I have selected this from a large number of similar specimens of journalism, because, while it gives such a strong confirmation to my own words, it adopts, from beginning to end, the Jesuit's hint that Protestantism is to be credited with these immoralities. I am no admirer of Sectarian Protestantism, for the whole Reformation owes its arrest and its apparent defeat, to the divisions of the Reformed and to the Sectarian bodies which disfigure and enfeeble modern Protestantism. But, I assert that, with all their faults, Protestant nations are, almost everywhere, comparatively pure, in their social life, if they be contrasted with those nations in which Romanism is supreme. In a word—compare the Northern and Middle States of America, with Brazil, with Mexico, with Italy, with Spain.
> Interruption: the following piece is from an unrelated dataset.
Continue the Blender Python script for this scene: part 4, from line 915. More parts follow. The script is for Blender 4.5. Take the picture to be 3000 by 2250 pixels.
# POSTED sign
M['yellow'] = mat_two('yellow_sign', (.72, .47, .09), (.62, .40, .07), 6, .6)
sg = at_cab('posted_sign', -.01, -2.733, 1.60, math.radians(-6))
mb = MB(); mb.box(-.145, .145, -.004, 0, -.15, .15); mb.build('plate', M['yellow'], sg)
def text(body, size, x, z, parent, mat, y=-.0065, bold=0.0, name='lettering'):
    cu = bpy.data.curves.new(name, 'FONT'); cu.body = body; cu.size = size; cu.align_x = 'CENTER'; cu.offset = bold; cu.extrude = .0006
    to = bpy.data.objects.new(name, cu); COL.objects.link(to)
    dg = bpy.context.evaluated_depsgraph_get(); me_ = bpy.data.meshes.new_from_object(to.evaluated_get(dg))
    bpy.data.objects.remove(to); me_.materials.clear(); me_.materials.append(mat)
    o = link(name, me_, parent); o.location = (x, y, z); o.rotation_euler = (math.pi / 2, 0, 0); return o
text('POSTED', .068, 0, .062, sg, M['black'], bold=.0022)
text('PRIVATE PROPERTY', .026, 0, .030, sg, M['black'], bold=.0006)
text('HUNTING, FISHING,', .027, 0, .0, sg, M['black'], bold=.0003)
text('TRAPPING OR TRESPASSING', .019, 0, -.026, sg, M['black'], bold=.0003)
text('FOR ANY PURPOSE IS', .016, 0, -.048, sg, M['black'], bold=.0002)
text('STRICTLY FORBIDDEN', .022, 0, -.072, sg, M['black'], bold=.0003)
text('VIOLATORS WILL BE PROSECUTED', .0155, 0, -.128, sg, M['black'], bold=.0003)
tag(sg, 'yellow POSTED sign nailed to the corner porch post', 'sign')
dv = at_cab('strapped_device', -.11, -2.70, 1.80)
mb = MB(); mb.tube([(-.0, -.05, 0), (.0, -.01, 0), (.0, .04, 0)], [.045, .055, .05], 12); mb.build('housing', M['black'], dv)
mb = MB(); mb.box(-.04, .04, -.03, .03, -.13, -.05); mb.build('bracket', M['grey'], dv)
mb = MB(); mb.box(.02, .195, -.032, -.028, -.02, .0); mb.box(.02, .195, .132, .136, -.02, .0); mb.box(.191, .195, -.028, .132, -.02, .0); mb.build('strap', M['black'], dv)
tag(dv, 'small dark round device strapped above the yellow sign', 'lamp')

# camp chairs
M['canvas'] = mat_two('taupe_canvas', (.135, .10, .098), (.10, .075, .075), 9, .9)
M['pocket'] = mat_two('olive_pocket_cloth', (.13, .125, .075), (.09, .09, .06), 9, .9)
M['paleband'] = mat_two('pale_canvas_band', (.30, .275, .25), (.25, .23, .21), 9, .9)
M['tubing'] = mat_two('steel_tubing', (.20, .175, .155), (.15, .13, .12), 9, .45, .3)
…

We are bad enough, but, thank God, the ministers of religion are not our leaders in shameless vice; they do not live in lewdness; they do not afford a spectacle of every form of sensuality and licentiousness, and seduce women and children into the vilest forms of life-long captivity to sin. That such is the moral condition of many Romish countries is too well known to require elaborate illustration; but a public document, lately issued by the government of Brazil, openly sustains these charges, and asserts that the morals of the people cannot be elevated, while their priests afford them an almost universal example of dissolute living.